Depuis
plusieurs mois le Portugal est en état de crise ministérielle
ouverte ou latente, mais à Lisbonne ces histoires-là ne semblent
pas intéresser grand monde. Pourquoi ce manque d'intérêt ? Selon
certains commentateurs les gens seraient « fatigués » de toutes
ces crises, « bien trop compliquées » pour retenir l'attention des
travailleurs. Pourtant en 1975, alors que les crises gouvernementales
étaient plus longues et bien plus compliquées, personne ne s'en
désintéressait. En réalité les ouvriers portugais ne se montrent
pas aussi « fatigués » de la lutte que certains le croient ou le
désirent. Des grèves, certaines longues et assez dures, ont eu lieu
récemment ou sont en cours, d'autres se préparent, et ce ne sont
pas des grèves bureaucratiques où les ouvriers sont chez eux et les
dirigeants syndicaux chez les patrons, mais des mouvements qui
expriment une activité prolétarienne réelle.
Les
principales luttes présentes et à venir ont lieu au sud, dans les
coopératives agricoles de la Zone de la Réforme Agraire : le
gouvernement a en effet décidé de « réserver », de « concéder
» une partie des terres et du bétail aux anciens propriétaires ;
et il refuse tout dialogue préalable avec les travailleurs quant à
l'emplacement et à l'étendue de ces « réserves ».
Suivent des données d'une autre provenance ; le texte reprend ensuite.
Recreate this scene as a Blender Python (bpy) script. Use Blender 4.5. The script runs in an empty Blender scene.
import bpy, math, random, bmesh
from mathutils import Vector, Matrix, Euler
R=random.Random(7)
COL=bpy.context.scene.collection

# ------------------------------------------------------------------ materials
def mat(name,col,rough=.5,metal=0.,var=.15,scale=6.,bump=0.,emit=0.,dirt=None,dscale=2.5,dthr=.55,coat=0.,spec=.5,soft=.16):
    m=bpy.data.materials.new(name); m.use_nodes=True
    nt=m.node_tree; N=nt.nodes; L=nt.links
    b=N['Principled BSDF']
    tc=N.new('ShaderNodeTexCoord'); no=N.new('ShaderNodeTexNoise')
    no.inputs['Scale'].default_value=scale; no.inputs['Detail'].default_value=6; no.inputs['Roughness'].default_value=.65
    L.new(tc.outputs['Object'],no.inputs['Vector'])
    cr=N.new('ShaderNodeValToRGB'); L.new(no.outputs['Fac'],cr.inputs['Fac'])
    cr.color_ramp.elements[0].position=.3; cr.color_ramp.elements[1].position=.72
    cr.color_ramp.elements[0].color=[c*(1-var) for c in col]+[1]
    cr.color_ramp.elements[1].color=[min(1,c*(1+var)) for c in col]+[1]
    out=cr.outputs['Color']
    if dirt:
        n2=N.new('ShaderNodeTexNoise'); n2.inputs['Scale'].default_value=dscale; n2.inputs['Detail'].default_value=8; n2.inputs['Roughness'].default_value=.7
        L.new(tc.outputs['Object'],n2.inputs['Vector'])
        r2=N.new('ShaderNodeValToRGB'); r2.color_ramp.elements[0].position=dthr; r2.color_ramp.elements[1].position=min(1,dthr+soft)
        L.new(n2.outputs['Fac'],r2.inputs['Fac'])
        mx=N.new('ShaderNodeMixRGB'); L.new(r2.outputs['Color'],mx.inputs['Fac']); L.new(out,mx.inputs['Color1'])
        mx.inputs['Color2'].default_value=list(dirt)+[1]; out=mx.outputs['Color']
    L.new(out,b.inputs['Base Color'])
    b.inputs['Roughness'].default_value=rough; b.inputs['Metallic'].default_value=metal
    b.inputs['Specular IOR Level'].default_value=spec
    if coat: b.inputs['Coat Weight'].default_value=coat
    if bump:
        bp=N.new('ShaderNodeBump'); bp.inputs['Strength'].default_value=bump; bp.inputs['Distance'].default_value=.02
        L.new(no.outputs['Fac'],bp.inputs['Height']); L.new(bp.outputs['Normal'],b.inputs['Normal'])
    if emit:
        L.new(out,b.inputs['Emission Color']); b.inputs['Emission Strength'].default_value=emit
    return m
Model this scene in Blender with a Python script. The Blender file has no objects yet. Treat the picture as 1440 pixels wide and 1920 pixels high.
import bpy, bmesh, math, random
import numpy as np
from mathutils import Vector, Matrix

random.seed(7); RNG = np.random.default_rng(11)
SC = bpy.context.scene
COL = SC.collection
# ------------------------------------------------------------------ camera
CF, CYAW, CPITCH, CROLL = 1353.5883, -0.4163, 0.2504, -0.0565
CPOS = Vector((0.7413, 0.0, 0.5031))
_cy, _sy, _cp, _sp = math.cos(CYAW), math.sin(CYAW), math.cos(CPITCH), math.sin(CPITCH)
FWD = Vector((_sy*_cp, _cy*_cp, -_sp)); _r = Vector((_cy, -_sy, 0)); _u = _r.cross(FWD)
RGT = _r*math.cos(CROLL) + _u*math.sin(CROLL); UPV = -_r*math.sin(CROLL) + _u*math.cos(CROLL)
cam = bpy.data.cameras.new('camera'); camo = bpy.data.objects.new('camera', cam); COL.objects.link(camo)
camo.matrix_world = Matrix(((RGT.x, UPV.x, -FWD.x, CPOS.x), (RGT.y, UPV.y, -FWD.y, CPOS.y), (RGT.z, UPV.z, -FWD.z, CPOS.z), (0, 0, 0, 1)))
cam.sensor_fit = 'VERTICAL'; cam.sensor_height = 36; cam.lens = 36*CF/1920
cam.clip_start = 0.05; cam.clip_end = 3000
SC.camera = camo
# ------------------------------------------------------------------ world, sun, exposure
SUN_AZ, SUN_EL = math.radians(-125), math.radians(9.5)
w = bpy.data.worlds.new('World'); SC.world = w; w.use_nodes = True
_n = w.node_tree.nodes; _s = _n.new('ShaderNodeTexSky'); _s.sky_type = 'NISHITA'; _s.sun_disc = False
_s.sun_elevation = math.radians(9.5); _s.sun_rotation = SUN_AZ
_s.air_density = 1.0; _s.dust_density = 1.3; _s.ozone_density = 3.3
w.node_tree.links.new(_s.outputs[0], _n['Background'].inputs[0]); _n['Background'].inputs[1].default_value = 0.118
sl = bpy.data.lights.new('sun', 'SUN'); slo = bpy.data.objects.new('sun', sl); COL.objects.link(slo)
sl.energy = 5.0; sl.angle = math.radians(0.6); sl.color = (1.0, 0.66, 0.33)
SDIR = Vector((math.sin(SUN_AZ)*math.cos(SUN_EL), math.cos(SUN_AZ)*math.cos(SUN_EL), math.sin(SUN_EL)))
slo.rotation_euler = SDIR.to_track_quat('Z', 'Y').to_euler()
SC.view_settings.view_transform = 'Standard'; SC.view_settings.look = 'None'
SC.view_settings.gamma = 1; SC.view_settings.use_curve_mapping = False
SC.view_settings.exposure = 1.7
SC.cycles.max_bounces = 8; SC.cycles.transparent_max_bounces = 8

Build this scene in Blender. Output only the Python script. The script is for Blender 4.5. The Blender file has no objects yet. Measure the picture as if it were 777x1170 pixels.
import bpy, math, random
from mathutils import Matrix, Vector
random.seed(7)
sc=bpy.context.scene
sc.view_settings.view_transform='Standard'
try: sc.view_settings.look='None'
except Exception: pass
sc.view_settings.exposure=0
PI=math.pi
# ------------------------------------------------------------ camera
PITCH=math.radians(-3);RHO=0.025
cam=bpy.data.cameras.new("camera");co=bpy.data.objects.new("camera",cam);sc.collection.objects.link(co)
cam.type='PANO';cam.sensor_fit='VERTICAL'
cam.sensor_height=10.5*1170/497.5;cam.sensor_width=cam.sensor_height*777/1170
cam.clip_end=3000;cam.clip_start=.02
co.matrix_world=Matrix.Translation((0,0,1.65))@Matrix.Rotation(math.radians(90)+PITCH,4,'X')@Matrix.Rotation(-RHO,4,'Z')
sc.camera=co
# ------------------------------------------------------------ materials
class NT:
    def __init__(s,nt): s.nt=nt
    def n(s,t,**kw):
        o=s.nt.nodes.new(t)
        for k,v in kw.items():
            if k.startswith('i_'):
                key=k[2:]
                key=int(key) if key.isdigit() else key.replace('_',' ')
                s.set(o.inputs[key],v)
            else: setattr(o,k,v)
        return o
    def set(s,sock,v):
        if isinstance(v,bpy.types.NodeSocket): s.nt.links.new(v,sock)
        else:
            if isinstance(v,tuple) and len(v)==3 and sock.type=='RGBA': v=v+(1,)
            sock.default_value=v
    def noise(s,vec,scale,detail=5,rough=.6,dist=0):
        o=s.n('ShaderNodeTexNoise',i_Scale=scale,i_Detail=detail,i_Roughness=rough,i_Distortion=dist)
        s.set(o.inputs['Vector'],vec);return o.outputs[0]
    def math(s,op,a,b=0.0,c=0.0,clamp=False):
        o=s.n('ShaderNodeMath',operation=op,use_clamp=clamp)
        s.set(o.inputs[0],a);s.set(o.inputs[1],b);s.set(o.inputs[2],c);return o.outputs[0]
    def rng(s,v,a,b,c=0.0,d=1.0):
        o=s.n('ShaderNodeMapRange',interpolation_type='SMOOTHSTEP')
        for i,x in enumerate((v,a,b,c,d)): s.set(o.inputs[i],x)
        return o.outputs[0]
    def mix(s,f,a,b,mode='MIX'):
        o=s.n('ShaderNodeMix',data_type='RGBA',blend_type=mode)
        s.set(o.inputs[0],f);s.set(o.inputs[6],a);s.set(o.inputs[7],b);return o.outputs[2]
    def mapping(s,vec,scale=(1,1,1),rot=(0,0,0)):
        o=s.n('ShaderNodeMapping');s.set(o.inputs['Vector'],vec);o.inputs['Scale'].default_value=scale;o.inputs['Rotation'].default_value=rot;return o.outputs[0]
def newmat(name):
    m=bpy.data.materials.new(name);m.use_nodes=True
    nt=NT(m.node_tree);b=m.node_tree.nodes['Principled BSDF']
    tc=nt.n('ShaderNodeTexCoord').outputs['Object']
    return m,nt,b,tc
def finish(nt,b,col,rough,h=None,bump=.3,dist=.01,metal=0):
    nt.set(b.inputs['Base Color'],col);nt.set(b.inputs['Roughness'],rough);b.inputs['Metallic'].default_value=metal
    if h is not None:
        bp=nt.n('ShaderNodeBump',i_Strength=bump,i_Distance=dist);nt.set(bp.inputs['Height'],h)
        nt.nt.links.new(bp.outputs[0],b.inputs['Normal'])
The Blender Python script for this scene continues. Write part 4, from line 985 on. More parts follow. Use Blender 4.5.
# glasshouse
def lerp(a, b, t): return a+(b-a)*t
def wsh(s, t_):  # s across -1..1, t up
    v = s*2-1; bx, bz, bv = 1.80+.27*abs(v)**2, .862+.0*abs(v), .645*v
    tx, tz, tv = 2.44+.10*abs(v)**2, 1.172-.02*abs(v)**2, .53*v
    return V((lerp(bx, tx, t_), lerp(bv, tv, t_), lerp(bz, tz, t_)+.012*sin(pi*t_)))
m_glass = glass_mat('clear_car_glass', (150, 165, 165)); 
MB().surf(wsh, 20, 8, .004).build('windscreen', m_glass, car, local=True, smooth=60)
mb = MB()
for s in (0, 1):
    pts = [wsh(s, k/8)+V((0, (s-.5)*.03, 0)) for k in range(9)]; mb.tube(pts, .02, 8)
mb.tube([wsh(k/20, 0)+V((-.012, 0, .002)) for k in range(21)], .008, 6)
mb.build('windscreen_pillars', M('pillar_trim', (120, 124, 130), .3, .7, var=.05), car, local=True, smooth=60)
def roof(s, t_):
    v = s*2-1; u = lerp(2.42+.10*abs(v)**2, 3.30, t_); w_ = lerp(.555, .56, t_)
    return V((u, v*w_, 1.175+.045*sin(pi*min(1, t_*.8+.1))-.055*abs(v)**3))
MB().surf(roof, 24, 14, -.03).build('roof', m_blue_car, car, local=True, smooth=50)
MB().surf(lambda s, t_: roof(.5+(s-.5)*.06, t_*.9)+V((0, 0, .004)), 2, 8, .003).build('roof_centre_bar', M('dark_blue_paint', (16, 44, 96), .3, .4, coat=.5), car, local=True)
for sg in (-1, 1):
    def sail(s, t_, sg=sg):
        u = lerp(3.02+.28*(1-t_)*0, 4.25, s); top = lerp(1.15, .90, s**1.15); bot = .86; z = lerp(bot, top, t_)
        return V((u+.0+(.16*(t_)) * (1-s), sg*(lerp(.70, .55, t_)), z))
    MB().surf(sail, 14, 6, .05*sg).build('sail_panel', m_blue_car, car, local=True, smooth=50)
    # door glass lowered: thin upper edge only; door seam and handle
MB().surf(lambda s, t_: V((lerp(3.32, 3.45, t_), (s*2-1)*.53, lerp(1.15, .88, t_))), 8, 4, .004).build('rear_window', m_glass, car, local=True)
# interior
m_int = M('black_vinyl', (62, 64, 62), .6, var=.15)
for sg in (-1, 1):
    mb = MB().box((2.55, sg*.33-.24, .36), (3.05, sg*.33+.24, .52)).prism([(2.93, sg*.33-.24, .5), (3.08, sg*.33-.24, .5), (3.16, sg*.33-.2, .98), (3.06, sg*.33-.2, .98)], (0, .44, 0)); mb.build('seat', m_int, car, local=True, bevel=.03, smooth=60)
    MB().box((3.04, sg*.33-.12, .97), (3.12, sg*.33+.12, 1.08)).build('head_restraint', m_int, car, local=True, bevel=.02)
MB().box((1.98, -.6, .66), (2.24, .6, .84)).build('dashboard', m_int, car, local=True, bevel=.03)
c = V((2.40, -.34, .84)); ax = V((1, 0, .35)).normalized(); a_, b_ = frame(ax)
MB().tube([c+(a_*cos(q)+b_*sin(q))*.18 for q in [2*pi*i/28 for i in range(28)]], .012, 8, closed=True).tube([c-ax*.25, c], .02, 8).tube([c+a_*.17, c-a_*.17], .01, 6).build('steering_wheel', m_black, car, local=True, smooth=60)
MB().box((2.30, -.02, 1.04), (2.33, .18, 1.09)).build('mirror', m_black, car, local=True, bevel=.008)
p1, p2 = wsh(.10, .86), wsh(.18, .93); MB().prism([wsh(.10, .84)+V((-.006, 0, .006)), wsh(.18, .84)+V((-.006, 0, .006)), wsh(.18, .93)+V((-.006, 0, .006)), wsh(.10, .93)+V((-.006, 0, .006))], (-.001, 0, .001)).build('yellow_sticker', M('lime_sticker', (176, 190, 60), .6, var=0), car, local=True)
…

Naturellement les travailleurs refusent de donner ces terres et s'y
rassemblent à plusieurs milliers avec le concours des membres des
autres coopératives de la région. La GNR (Garde Nationale
Républicaine), qui sévissait déjà pendant le fascisme, réprime
brutalement ces rassemblements. De la charge à cheval, sabre au
clair, jusqu'aux évolutions d'automitrailleuses blindées
ultramodernes, la GNR étale toute sa panoplie comme pour un musée
vivant d'Histoire des Techniques de Répression.
Jusqu'à
présent la solidarité envers les travailleurs des coopératives
agricoles du sud, de la part des prolétaires des autres secteurs de
production, n'a pas dépassé le niveau des « réunions de
protestation » dans les usines et des « grèves de solidarité »
de courte durée. Cela empêche les travailleurs des coopératives de
résister à la GNR avec d'autres armes que leurs mains. Mais dès
que la GNR quitte les terrains contestés, les travailleurs les
occupent de nouveau, et ainsi de suite, ce qui dénote, en plus de
l'habileté tactique, un esprit de résistance à long terme. C'est
sur ces faits que se porte l'attention des travailleurs bien plus que
sur les crises gouvernementales, simples querelles, dans les classes
dominantes, de divers clans de gestionnaires du capitalisme. Si les
travailleurs s'étaient intéressés, en 1974 et 75, à ce qui se
passait à l'intérieur de l'appareil d'Etat, c'est parce que dans
ces années-là, cet appareil se trouvait forcé de se situer
politiquement, dans l'immédiat, devant l'irrésistible pression du
prolétariat sur des classes dirigeantes alors en désaccord entre
elles. Il n'en est pas de même actuellement où, dans un appareil
d'Etat réorganisé, les querelles internes n'intéressent plus que
les classes dominantes, celles-ci ayant désormais, pour affronter
les grandes luttes sociales, une position commune défendue par tous
leurs représentants politiques et aussi par les dirigeants du P.C.
Ces derniers, qui savent pourtant que la Zone de la Réforme Agraire
est l'un de leurs plus puissants fiefs électoraux, font leur
possible pour « ne pas envenimer les choses » : par exemple la
Confédération Syndicale, où le PC est majoritaire, n'a donné
qu'un ordre de grève limitée à un après-midi dans cette Zone et
n'a proposé aux entreprises du reste du pays que des arrêts de
travail de dix à trente minutes. Les bureaucrates syndicaux ont
voulu qu'une fois satisfait, et vite, le « besoin moral » de
solidarité, les ouvriers retournent aussitôt au travail. Mais à ce
jeu les dirigeants du PC risquent fort de perdre la confiance des
travailleurs. Ceux-ci ont déjà bien compris ce que représentent
les crises politiques gouvernementales et ils ne s'y intéressent pas
parce que leur affaire est ailleurs. Il n'y a pas lieu de parler de «
passivité » ou de « manque d'intérêt politique » ; ceux qui,
déjà en 1974, parlaient ainsi jusqu'au 24 avril, ont été bien
étonnés le 25. Ce qui induit en erreur tous ceux qui ont le point
de vue des classes dominantes pour observer les luttes
prolétariennes, c'est qu'ils n'en aperçoivent que les reflets :
pour les formes réelles ils sont aveugles.
Lisbonne,
1/11/78
Joao
BERNARDO
Publié dans SPARTACUS socialisme et liberté Mensuel N°100 décembre 1978.